_SOURCE EXCERPT_

☆ ☆ ☆ ☆ ☆ ☆ ☆

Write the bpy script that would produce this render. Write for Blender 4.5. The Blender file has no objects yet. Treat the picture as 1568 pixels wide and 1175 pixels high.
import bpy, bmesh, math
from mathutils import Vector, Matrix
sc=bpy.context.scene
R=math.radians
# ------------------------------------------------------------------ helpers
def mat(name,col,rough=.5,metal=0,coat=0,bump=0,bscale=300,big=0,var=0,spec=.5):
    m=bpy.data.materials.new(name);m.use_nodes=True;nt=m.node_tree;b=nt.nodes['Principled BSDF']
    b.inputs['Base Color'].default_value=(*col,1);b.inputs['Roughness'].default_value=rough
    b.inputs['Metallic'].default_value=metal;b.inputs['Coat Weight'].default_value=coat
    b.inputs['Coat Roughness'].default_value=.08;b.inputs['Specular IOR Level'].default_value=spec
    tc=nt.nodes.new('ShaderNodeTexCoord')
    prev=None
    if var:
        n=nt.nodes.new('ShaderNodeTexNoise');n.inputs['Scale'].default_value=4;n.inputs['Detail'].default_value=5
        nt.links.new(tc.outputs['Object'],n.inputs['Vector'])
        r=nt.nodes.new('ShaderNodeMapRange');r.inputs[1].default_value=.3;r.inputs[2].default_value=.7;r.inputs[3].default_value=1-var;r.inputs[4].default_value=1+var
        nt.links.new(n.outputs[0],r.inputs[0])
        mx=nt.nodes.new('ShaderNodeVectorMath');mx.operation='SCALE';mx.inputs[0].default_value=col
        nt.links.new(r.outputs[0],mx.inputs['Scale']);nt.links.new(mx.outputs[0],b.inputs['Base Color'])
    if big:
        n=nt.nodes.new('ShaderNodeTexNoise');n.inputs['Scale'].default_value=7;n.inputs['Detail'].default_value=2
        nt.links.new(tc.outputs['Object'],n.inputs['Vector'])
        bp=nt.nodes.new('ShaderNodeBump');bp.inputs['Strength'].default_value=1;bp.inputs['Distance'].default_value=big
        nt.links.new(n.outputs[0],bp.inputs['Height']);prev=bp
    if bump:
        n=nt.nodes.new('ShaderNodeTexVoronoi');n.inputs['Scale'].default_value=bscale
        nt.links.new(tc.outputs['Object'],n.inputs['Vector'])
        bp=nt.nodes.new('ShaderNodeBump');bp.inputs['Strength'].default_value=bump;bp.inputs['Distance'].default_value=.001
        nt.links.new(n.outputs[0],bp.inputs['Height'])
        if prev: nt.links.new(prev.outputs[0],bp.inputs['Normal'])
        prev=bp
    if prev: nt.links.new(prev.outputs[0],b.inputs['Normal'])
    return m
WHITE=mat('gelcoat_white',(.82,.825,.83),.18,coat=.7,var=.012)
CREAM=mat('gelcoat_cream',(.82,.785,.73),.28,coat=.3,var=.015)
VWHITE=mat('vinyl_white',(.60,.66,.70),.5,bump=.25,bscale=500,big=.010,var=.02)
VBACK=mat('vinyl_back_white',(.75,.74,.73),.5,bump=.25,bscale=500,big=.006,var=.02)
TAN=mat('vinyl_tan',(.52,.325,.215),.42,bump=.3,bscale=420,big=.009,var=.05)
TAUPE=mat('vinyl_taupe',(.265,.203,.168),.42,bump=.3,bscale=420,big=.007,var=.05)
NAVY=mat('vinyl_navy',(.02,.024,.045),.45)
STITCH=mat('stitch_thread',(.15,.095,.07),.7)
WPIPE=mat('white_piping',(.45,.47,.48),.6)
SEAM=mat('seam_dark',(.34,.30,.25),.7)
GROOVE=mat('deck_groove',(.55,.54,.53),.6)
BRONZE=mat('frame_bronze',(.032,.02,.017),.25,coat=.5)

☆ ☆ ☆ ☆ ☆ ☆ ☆

_PROBLEM REQUIREMENTS_
Every line above should be retyped exactly as given.

_ANSWER BELOW_
Write the bpy script that would produce this render. Write for Blender 4.5. The Blender file has no objects yet. Treat the picture as 1568 pixels wide and 1175 pixels high.
import bpy, bmesh, math
from mathutils import Vector, Matrix
sc=bpy.context.scene
R=math.radians
# ------------------------------------------------------------------ helpers
def mat(name,col,rough=.5,metal=0,coat=0,bump=0,bscale=300,big=0,var=0,spec=.5):
    m=bpy.data.materials.new(name);m.use_nodes=True;nt=m.node_tree;b=nt.nodes['Principled BSDF']
    b.inputs['Base Color'].default_value=(*col,1);b.inputs['Roughness'].default_value=rough
    b.inputs['Metallic'].default_value=metal;b.inputs['Coat Weight'].default_value=coat
    b.inputs['Coat Roughness'].default_value=.08;b.inputs['Specular IOR Level'].default_value=spec
    tc=nt.nodes.new('ShaderNodeTexCoord')
    prev=None
    if var:
        n=nt.nodes.new('ShaderNodeTexNoise');n.inputs['Scale'].default_value=4;n.inputs['Detail'].default_value=5
        nt.links.new(tc.outputs['Object'],n.inputs['Vector'])
        r=nt.nodes.new('ShaderNodeMapRange');r.inputs[1].default_value=.3;r.inputs[2].default_value=.7;r.inputs[3].default_value=1-var;r.inputs[4].default_value=1+var
        nt.links.new(n.outputs[0],r.inputs[0])
        mx=nt.nodes.new('ShaderNodeVectorMath');mx.operation='SCALE';mx.inputs[0].default_value=col
        nt.links.new(r.outputs[0],mx.inputs['Scale']);nt.links.new(mx.outputs[0],b.inputs['Base Color'])
    if big:
        n=nt.nodes.new('ShaderNodeTexNoise');n.inputs['Scale'].default_value=7;n.inputs['Detail'].default_value=2
        nt.links.new(tc.outputs['Object'],n.inputs['Vector'])
        bp=nt.nodes.new('ShaderNodeBump');bp.inputs['Strength'].default_value=1;bp.inputs['Distance'].default_value=big
        nt.links.new(n.outputs[0],bp.inputs['Height']);prev=bp
    if bump:
        n=nt.nodes.new('ShaderNodeTexVoronoi');n.inputs['Scale'].default_value=bscale
        nt.links.new(tc.outputs['Object'],n.inputs['Vector'])
        bp=nt.nodes.new('ShaderNodeBump');bp.inputs['Strength'].default_value=bump;bp.inputs['Distance'].default_value=.001
        nt.links.new(n.outputs[0],bp.inputs['Height'])
        if prev: nt.links.new(prev.outputs[0],bp.inputs['Normal'])
        prev=bp
    if prev: nt.links.new(prev.outputs[0],b.inputs['Normal'])
    return m
WHITE=mat('gelcoat_white',(.82,.825,.83),.18,coat=.7,var=.012)
CREAM=mat('gelcoat_cream',(.82,.785,.73),.28,coat=.3,var=.015)
VWHITE=mat('vinyl_white',(.60,.66,.70),.5,bump=.25,bscale=500,big=.010,var=.02)
VBACK=mat('vinyl_back_white',(.75,.74,.73),.5,bump=.25,bscale=500,big=.006,var=.02)
TAN=mat('vinyl_tan',(.52,.325,.215),.42,bump=.3,bscale=420,big=.009,var=.05)
TAUPE=mat('vinyl_taupe',(.265,.203,.168),.42,bump=.3,bscale=420,big=.007,var=.05)
NAVY=mat('vinyl_navy',(.02,.024,.045),.45)
STITCH=mat('stitch_thread',(.15,.095,.07),.7)
WPIPE=mat('white_piping',(.45,.47,.48),.6)
SEAM=mat('seam_dark',(.34,.30,.25),.7)
GROOVE=mat('deck_groove',(.55,.54,.53),.6)
BRONZE=mat('frame_bronze',(.032,.02,.017),.25,coat=.5)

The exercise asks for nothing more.